[PATCH 11/12] ppc64: Move fwnmi vectors into trampoline area
Milton Miller
miltonm at bga.com
Tue Aug 30 17:22:53 EST 2005
Sorry for the broken threading, I only saw Michael's reply via
the web.
key:
> > Milton Miller quotes
> Michael Ellerman quotes
> >
> > 1) Addresses below 0x3000 are reserved by the (processor?)
> architecture
> > to add interrupt vectors. This patch might collide with them.
>
> Yeah it's reserved up to 0x3000 in the green book. My reasoning was
> that when
> a chip comes out that uses those addresses we'll know about it and we
> can
> move the fwmni vectors some where else, in the meantime it's just empty
> space.
By following the architecture, we have a chance of booting on CPUs that
we don't know about yet. We also find out with a more deterministic
crash when we are slow to add support for a new feature.

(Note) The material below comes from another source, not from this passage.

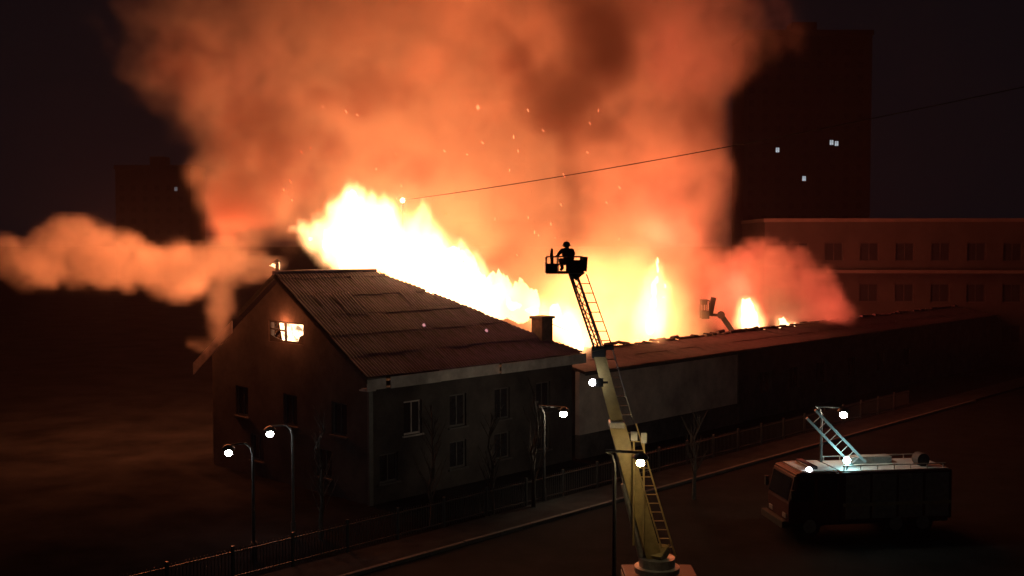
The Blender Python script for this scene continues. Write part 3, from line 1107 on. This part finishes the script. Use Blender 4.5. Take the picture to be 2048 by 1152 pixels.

Following the architecture will save us in the long run.
[success story censored]
>
> > 2) Without making sure the old and new vecotors are at the same
> place,
> > the call may not succeed.
> >
> > 3) We are going to call rtas to register these vectors again.
> >
> > I would much prefer we test that rtas handles us calling register
> again
> > with a different address to move the vector addresses.
>
> Do you mean the old and new vectors should be in the same place, or
> different
> places? If they're in the same place then perhaps we don't even need to
> re-register them?
I'm saying if rtas and the hypervisor accept the new address then
we don't have to worry. If they don't accept an address, then we
must reserve a fixed address in page 3 and only support dump of a
base kernel of some minimum level.
So let us test now if the address is accepted, and if so not worry
about a "low" vector or trampoline for these entry points.